PHOTO: Henry Coleman III

By TOM SHANAHAN

Henry Coleman III is a Duke basketball freshmen just a few days into his first year of classwork and months from his college debut, but a campus rally confronting racial injustice and systemic racism wasn’t too big for his world awareness.

He was among those who addressed the crowd that gathered near Cameron Indoor Stadium designed to also spur voter registration. Duke coach Mike Krzyzewski and assistant Nolan Smith organized the Thursday rally and were among the speakers along with women’s basketball coach Kara Lawson.

When Coleman’s turn came, his teammates gathered behind in support for the moment. He took it to the basket with heartfelt words as a moved the audience. He spoke with the authority of a guy that was his high school senior class president at Richmond (Va.) Trinity Episcopal.

 “We will demand change. We will demand justice. We will gain equality. We will be great.”

Coleman, a 6-foot-7, 220-pound 4-star forward, gained enough attention on social media and the media that Duke made him available to the media on a Monday Zoom call. He spoke of the daily degradations a young African-American experiences.

“My whole life it’s been micro-aggression,” he said. “Nothing too crazy. It’s been going to the store and having people follow you around. Running through the neighborhood and having people look at you a certain way. It’s a constant feeling of going out the door every day, ‘Will I make it home?’ It’s something you have to live with. It’s something a lot of African-Americans in the country have to live with.”

He has a deeper awareness from listening to his parents and also began to question what he was taught in history classes while growing up in a city that was the capital of the Confederacy. A statute of Robert E. Lee has stood at the center of the city since 1890.

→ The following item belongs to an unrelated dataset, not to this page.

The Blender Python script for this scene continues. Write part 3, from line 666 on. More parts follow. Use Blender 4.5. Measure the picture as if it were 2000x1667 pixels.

“Growing up it was something you had to get used to,” he said. “As a young kid I had it explained in history classes this was the head Confederacy during the Civil War. You got used to seeing it.”

But in the wake of George Floyd protests, Virginia Gov. Robert Northern announced on June 4 plans to remove the statue. Coleman was stunned but pleased by the sudden change of events.

“It was truly unbelievable to see what happened. I was speechless. I knew a lot people who went down there. It was true work of art.”

Coleman also is mauture enough to understand the influence from Georgetown basketball coach John Thompson, the College Basketball Hall of Famer that died on Sunday, even though Thompson coached his last game in 1999. Thompson was the first African-American coach to win a national title in his 28 seasons at the Washington, D.C. school.

“I definitely know a lot of him,” he said. “He was super influential in the area and also across the country and across the world. I had a coach named Robert Churchill who played under him. He had a ton of quotes he used almost every day during practice. He was somebody my parents (Hank and Cynthia) talked about. My parents were big fans of him.”

Coleman’s father played football at Virginia Tech, 1991-95.

As for Coleman’s game, he has been compared to Justise Winslow, one of three one-and-done NBA first-round draft picks that led Duke to the 2015 NCAA title. Winslow was strong to the basket as a 6-6, 222-pounder.

“A guy that can get down hill and use his strength,” Coleman said of how he would compare his game to Winslow. “I think on that 2015 team a lot of people overlooked how good of leader he was. He brought energy whether he scored 3 points or 30. He had a knack for winning. That’s something I hopefully can do for this team, and I know that I have.